La nazione sudamericana ha compiuto duecento anni di vita lo scorso 25 maggio. Da una situazione di partenza, nella quale mancavano sia lo Stato che la nazione, l'Argentina è divenuta uno dei Paesi più sviluppati del pianeta all'inizio del XX secolo, salvo poi imboccare la via di un lento declino politico ed economico che continua ancora oggi. Le sfide che Buenos Aires ha di fronte a sé in questo momento sono cruciali
BICENTENARIO – La toponomastica argentina non è molto varia, giacchè in ogni città, dalla più grande alla più minuscola, i nomi delle strade coincidono per la maggior parte con i principali patrioti e personaggi politici nazionali. E con due date fondamentali: le “avenidas” o “plazas” 25 de Mayo e 9 de Julio sono immancabili. La prima data si riferisce al 25 maggio 1810, giorno in cui fu proclamato il primo governo indipendente dal vicereame della Plata, espressione della dominazione coloniale spagnola. La seconda sta invece per 9 luglio 1816, quando anche Madrid riconobbe ufficialmente l'indipendenza dell'Argentina e venne barata la prima costituzione.
Martedì 25 maggio, dunque, è stata grande festa: non solo per i quaranta milioni di argentini che vivono in patria, ma per i numerosi emigranti che si sono trasferiti in Europa. L'Argentina, un po'come tutti gli Stati sudamericani, è caratterizzata da un forte sentimento nazionale, frutto di un processo di formazione dello Stato e della nazione che non è stato immediato ma che ha richiesto circa un secolo per giungere a compimento. All'inizio del XX secolo, infatti, il controllo di Buenos Aires sul vastissimo e scarsamente popolato territorio si poteva dire acquisito, mentre le istituzioni politiche cominciavano ad assumere contorni tipici delle democrazie liberali del tempo e l'economia iniziava a decollare, portando presto il Paese ad essere uno degli Stati più ricchi del mondo grazie all'esportazione di prodotti agropecuari e ad attrarre milioni di emigranti provenienti da tutta Europa, ma soprattutto dall'Italia: basti pensare che oggi un argentino su due è originario del nostro Paese.

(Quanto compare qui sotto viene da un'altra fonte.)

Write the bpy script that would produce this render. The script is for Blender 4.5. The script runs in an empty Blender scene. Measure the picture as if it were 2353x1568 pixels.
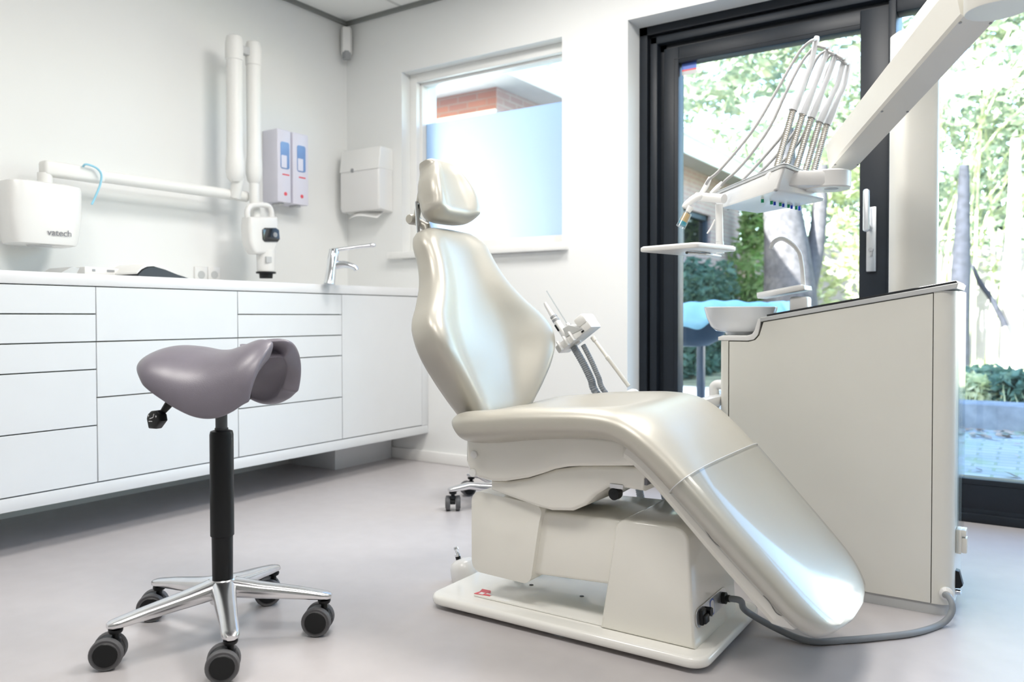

ED OGGI? – La “Presidenta” Cristina Fernández de Kirchner è stata la protagonista degli imponenti festeggiamenti che hanno avuto luogo nella capitale. Il Capo di Stato ha sostenuto come l'Argentina non sia mai stata “così democratica e sviluppata”: affermazione in parte vera, ma da ponderare in rapporto alle pagine oscure del passato – anche recente – della nazione sudamericana e alla situazione odierna, che non è idilliaca come la si vorrebbe fare apparire.
Dal secondo dopoguerra in avanti, l'Argentina ha in pratica volatilizzato la posizione di leadership a livello globale, complici anche élites politiche inadeguate e instabili. Il Paese è stato infatti in balia per due volte di dittature militari (la seconda, dal 1976 al 1983, costituisce probabilmente la pagina più buia della storia nazionale) e ha attraversato terribili crisi economiche (le più recenti sono state quelle di fine anni '80 e il clamoroso tracollo finanziario del 2001) crogiolandosi nella convinzione di essere il migliore del continente sudamericano. La verità, oggi, è purtroppo un'altra: l'Argentina ha perso la sua posizione di supremazia nell'area, schiacciata da una parte dalla crescita inarrestabile del Brasile (con cui non può reggere il confronto seguendo criteri demografici) e dall'altra dal dinamismo del Cile, un Paese strutturalmente simile ma che ha saputo emanciparsi dalla dipendenza delle materie prime come risorsa esclusiva dando vita ad ampi programmi di investimenti rivolti soprattutto all'estero.
L'Argentina, insomma, ha smesso di correre da troppo tempo anche se avrebbe le qualità per andare fortissimo, potendo contare su risorse umane di primo livello nel panorama latinoamericano e su una società civile culturalmente avanzata. L'esecutivo attualmente in carica, invece, non ha saputo ridare slancio al sistema Paese penalizzando da una parte le lobbies più influenti per l'economia nazionale (i grandi produttori agricoli) e rimanendo dall'altra nell'ottica di politiche assistenzialiste, tipiche dello statalismo di tradizione peronista, che mantengono basso il conflitto sociale eliminando però gli incentivi alla crescita e allo sviluppo di lungo periodo.
Le sfide per i prossimi duecento anni sono dunque tante e complesse. Comunque vada, auguri Argentina.